A nuclear plant in my literal backyard? I don't think that would be allowed. But I'm okay living within whatever perimeter is permitted.
 
That was so long ago with inferior technology. Granted, always can have cost cutting and human error to lead to issues but new plants are pretty safe with the new technologies
Having not watched the movie, but having spent 10 years in the Nuclear Navy (submarines), TMI was actually a success story. It showed how all the safety features worked when something went wrong. And as you noted the technology is even better now, even to the point where there is less nuclear waste generated.

I personally have no issue with it in my area. I might feel differently if I was on the west coast.
 
HBO's "Chernobyl" is still too fresh in my mind.
The problem with Chernobyl was that it was both graphite cooled and designed as a positive reactivity core. US designs are negative reactivity (resulting in faster and easier stabilization) and water cooled. Also, as a bot of information to separate out reality from the movies/fiction, a reactor going critical means it has reached a steady state condition. So an operation plant has the reactor going critical several times a day as it adjusts to demand increases and decreases.
 
The problem with Chernobyl was that it was both graphite cooled and designed as a positive reactivity core. US designs are negative reactivity (resulting in faster and easier stabilization) and water cooled. Also, as a bot of information to separate out reality from the movies/fiction, a reactor going critical means it has reached a steady state condition. So an operation plant has the reactor going critical several times a day as it adjusts to demand increases and decreases.
Oh I understand the differences in technical and safety protocols between 1980s Chernobyl and modern day American plants. It's just the visceral impact of that show affecting my reaction. ;)
 
Lots of people these days backing nuclear power as a way to get us off coal and other fossil fuels for electrical power, but how many of us want one built in our back yard?

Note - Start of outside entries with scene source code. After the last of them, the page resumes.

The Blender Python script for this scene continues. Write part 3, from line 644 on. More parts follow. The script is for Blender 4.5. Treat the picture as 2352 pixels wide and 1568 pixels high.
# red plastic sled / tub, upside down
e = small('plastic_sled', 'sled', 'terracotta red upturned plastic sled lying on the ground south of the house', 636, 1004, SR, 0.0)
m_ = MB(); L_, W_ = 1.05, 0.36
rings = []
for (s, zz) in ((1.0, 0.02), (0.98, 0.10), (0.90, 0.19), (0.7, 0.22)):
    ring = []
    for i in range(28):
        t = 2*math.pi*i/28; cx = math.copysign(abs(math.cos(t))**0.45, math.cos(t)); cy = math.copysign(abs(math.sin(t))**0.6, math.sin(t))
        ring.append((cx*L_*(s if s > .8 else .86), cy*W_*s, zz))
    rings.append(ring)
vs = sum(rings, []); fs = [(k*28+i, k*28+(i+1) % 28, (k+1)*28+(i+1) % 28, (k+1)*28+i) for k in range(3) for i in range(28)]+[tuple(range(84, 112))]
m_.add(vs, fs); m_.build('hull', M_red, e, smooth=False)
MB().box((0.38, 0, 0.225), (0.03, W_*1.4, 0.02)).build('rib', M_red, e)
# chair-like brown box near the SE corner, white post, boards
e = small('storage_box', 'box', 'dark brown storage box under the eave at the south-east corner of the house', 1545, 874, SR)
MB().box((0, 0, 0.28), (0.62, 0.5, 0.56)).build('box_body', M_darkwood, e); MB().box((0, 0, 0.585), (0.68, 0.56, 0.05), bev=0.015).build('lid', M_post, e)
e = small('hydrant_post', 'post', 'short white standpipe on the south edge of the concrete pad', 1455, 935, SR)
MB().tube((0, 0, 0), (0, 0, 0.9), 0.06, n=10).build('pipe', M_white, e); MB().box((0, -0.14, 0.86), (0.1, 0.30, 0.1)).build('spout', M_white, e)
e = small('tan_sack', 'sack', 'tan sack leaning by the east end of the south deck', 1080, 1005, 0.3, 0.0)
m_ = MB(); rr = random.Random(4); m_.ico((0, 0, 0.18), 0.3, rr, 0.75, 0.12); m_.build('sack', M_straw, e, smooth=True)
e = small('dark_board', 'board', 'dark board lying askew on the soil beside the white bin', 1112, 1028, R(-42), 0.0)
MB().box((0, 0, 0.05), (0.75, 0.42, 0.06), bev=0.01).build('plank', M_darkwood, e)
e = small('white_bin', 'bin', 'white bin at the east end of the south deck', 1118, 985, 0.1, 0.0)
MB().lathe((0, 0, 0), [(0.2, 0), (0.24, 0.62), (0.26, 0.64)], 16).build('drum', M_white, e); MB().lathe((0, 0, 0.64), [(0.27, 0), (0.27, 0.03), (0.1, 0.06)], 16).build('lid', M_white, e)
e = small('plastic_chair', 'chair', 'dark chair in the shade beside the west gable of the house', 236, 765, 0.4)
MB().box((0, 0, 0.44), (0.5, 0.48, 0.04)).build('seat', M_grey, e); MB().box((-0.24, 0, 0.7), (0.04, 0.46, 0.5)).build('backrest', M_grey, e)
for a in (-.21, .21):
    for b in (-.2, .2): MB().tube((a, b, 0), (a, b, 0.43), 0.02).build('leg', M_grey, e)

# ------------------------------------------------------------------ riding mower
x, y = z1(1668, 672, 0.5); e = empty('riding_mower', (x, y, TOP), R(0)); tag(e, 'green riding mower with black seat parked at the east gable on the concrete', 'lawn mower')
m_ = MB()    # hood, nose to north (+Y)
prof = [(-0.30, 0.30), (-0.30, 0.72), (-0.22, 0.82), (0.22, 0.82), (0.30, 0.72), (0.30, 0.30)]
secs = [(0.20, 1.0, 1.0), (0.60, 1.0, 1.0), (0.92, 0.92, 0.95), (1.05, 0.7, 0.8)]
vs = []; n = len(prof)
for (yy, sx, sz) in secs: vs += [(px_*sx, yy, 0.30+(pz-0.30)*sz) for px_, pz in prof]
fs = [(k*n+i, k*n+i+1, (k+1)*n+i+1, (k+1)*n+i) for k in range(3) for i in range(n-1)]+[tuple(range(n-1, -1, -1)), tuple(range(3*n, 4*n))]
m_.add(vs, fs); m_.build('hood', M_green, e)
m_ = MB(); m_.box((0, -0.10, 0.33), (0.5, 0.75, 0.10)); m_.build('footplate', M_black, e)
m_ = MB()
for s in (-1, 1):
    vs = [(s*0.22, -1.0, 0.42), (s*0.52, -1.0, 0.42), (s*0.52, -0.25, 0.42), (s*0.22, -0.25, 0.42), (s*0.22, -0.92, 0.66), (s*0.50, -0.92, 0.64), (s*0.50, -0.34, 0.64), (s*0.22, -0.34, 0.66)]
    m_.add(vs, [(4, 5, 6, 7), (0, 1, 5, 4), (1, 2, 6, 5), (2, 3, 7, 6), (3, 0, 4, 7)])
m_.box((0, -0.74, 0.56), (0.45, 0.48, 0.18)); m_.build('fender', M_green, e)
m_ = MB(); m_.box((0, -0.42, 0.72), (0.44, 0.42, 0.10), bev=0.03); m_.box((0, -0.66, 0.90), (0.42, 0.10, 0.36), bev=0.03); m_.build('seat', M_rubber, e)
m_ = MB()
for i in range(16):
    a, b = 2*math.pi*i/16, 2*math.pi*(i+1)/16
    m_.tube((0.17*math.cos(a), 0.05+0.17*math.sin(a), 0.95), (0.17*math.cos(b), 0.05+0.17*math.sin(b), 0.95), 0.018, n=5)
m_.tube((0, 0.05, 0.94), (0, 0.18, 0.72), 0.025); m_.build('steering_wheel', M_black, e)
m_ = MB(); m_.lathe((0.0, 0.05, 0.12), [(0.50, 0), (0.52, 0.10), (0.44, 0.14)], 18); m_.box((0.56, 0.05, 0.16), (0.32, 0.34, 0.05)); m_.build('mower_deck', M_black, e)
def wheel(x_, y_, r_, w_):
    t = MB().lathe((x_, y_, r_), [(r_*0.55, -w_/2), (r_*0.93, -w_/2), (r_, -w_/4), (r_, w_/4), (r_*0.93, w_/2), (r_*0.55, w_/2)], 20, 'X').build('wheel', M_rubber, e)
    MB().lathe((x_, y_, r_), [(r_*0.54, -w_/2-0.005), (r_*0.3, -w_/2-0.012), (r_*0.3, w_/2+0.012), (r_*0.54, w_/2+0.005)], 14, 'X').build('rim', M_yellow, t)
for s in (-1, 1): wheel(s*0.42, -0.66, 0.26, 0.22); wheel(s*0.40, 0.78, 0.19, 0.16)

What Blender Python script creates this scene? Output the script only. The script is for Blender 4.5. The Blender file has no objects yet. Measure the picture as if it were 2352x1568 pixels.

I'm just trying to gage how the general public view it. I feel that most thinking people know it's the only real bridge for us to get off coal or gas fired electrical plants, I just don't think the reality of the situation sets in until someone tries to build one near where you live, and I don't think the reality of our carbon situation as set in on Washington DC.
I had to say No, only because my back yard isn't large enough.

In the metropolitan area, no problem.